Pseudo-bulk forming of thin-walled hollow components based on the self-consistency of internal pressure and shell deformation

Xiang, N. and Tian, Y.-L. and Shu, Y.-Q. and Zhang, H.-R. and Huang, T. and Wang, P.-Y. and Zhang, R. and Sun, W.-T. and Cheng, F.-Y. (2025) Pseudo-bulk forming of thin-walled hollow components based on the self-consistency of internal pressure and shell deformation. Materials and Design, 259: 114865. ISSN 0261-3069

Abstract

Instable metal flow easily occurs during the forming of thin-walled hollow components due to inappropriate control of forming load in conventional forming processes, thereby leading to forming failure. Accordingly, a Pseudo-Bulk Forming (PBF) method was proposed in this work, aiming at achieving the self-consistency of internal pressure and tubular blank’s deformation in a simple and stable way. In this process, Low-Melting-Point Alloy (LMPA) was solidified inside of tubular blank to constitute a composite rod and deformed simultaneously under compression. Then forming of thin-walled hollow component was converted to pseudo-bulk plastic deformation of a composite rod. PBF of a rectangular tube was taken as an example to study the loading conditions, stress state, and deformation behavior of tubular blank during this process experimentally and numerically. The results showed that PBF exhibited the advantages in preventing excessive thinning of shell thickness in hydroforming and inward buckling during roll-forming.

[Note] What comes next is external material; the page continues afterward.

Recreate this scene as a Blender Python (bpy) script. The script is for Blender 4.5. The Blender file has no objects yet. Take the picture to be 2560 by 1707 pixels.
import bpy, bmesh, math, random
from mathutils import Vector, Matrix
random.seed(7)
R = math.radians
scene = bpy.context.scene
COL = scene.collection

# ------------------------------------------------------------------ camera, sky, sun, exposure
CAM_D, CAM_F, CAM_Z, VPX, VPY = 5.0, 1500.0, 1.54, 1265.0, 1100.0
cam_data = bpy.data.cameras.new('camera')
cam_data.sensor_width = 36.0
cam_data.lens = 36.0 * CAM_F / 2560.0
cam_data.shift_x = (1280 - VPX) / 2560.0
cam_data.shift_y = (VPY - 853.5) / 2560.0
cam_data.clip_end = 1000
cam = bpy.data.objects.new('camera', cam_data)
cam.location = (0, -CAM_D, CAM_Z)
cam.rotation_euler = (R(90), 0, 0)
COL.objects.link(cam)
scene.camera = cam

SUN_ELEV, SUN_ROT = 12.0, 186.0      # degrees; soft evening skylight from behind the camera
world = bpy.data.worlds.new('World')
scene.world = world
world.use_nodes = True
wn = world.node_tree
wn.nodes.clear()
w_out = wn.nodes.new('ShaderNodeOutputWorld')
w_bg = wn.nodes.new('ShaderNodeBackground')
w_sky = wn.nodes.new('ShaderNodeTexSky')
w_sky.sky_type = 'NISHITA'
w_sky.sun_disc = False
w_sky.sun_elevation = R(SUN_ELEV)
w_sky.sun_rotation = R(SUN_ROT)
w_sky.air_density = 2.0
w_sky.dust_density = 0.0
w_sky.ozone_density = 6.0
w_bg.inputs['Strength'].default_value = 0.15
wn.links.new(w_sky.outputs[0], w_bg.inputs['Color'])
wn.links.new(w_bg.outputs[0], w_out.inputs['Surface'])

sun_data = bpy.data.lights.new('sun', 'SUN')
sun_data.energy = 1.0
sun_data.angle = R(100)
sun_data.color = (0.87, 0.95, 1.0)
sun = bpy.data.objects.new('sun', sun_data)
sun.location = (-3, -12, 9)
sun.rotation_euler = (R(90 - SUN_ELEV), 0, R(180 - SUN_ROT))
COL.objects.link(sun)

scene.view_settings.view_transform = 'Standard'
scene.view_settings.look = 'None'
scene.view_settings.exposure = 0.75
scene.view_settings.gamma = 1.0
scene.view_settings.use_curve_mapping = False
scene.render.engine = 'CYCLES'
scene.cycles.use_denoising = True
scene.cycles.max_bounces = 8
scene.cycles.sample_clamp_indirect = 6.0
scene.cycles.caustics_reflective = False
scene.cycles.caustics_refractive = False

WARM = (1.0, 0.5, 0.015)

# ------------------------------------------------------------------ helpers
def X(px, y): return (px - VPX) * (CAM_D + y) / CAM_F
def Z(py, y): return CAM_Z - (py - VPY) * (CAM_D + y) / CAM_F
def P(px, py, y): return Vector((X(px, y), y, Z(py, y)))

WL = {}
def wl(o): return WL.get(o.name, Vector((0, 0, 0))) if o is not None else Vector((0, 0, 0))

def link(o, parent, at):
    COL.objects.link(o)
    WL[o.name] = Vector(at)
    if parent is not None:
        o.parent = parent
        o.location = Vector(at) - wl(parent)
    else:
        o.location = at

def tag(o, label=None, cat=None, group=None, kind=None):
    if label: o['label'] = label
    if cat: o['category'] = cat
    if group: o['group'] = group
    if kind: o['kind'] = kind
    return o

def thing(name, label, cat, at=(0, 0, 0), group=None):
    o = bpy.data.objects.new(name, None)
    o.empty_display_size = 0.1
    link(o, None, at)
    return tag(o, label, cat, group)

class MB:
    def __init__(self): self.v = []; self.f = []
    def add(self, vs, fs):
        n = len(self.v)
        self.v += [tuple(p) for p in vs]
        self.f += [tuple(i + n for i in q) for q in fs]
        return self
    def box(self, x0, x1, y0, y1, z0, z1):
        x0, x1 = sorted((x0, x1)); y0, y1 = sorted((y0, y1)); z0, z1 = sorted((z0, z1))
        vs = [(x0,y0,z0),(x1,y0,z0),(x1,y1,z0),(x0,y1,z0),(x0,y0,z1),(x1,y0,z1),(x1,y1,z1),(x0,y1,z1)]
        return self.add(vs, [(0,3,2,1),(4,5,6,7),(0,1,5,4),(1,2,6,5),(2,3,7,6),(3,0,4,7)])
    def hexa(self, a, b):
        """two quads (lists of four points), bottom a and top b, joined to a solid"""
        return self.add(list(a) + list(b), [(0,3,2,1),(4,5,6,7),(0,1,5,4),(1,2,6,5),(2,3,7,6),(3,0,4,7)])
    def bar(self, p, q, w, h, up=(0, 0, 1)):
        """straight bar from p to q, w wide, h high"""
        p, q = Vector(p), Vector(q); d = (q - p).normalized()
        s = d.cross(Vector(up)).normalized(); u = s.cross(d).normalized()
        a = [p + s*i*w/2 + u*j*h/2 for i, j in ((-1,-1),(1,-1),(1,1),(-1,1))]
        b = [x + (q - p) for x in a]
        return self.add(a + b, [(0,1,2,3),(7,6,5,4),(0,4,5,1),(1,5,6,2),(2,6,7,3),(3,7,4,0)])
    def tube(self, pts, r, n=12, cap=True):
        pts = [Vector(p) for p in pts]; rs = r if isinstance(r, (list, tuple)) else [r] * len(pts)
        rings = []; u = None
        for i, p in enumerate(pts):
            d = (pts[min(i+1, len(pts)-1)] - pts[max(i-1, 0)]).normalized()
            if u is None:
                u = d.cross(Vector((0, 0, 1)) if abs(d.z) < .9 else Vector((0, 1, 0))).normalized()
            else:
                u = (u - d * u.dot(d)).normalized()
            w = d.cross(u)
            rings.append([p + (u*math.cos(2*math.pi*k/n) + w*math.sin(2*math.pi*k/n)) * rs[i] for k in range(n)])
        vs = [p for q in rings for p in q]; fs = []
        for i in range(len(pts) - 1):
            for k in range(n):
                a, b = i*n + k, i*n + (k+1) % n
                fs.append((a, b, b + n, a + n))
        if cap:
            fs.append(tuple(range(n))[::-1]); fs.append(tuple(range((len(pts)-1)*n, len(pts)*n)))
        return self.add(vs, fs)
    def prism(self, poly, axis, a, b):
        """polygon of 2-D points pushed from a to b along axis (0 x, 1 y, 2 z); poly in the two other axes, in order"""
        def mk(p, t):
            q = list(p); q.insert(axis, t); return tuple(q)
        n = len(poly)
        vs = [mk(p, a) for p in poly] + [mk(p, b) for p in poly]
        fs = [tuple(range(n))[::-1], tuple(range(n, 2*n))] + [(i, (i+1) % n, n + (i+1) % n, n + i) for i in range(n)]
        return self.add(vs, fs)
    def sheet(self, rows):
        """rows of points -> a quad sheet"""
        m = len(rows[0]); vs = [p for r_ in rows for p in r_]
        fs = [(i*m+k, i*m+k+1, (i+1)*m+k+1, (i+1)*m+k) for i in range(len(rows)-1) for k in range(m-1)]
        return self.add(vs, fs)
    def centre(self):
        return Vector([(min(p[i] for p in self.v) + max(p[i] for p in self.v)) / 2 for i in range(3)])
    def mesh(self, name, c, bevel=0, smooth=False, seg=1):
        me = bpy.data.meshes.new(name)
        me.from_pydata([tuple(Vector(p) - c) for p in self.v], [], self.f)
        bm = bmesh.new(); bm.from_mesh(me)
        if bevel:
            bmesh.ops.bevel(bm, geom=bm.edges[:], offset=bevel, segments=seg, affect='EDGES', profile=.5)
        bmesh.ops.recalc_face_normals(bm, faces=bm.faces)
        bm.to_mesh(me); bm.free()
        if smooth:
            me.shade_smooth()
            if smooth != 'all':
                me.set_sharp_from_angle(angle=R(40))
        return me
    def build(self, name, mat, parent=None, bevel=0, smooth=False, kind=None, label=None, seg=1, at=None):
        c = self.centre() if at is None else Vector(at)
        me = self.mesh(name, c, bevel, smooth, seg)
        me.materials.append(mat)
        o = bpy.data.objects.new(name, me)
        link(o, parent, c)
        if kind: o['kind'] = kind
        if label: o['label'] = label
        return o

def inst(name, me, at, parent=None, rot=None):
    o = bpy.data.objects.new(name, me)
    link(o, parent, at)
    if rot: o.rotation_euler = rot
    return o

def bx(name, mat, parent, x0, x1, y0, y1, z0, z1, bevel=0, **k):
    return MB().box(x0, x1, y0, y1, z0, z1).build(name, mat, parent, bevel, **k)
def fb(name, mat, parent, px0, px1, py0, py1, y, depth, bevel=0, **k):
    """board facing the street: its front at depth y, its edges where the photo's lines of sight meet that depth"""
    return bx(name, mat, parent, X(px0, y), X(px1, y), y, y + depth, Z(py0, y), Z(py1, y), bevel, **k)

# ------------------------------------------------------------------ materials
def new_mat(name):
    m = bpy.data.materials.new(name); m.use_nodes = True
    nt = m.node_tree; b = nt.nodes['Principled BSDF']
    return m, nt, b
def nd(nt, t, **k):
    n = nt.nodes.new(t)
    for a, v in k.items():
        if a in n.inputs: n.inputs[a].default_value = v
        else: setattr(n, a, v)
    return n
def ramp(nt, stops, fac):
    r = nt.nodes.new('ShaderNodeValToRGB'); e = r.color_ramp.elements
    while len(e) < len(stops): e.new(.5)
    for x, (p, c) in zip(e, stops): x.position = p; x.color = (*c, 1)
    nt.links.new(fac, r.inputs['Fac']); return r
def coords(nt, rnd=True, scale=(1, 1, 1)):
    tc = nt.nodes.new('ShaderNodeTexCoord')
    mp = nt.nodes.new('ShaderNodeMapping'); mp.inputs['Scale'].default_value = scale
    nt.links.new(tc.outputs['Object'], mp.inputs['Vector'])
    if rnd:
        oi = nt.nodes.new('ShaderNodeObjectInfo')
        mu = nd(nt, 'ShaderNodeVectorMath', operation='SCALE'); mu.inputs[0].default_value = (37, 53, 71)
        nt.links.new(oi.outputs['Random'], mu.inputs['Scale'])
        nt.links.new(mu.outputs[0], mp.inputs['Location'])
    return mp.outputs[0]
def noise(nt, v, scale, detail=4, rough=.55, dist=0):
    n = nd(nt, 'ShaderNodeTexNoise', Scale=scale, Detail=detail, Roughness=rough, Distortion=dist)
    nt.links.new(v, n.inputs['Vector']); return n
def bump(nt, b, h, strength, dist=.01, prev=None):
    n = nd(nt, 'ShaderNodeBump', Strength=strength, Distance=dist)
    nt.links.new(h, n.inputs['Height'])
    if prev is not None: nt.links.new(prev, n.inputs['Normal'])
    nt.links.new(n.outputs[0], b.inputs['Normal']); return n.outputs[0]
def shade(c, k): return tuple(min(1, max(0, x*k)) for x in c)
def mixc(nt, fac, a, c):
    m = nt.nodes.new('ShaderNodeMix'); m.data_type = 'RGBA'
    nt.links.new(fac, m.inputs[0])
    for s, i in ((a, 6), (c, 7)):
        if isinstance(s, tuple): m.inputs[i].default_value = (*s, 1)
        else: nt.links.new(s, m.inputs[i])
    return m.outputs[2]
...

The strong stability of LMPA’s plastic flow stress, which was caused by its low strain hardening behavior, could induce self-adaptive inner pressure on tubular blank, thereby resulting in the balanced metal flow in sidewall and corner regions. Besides, due to tangential friction generated by LMPA at LMPA/tubular blank interface and along metal flow direction, circumferential metal flow towards the corner region could be enhanced, and thereby leading to the conversion of stress states from tension-tension to tension–compression. The risk of fracture was then reduced and forming stability was improved in the case of forming structures with sharp corners.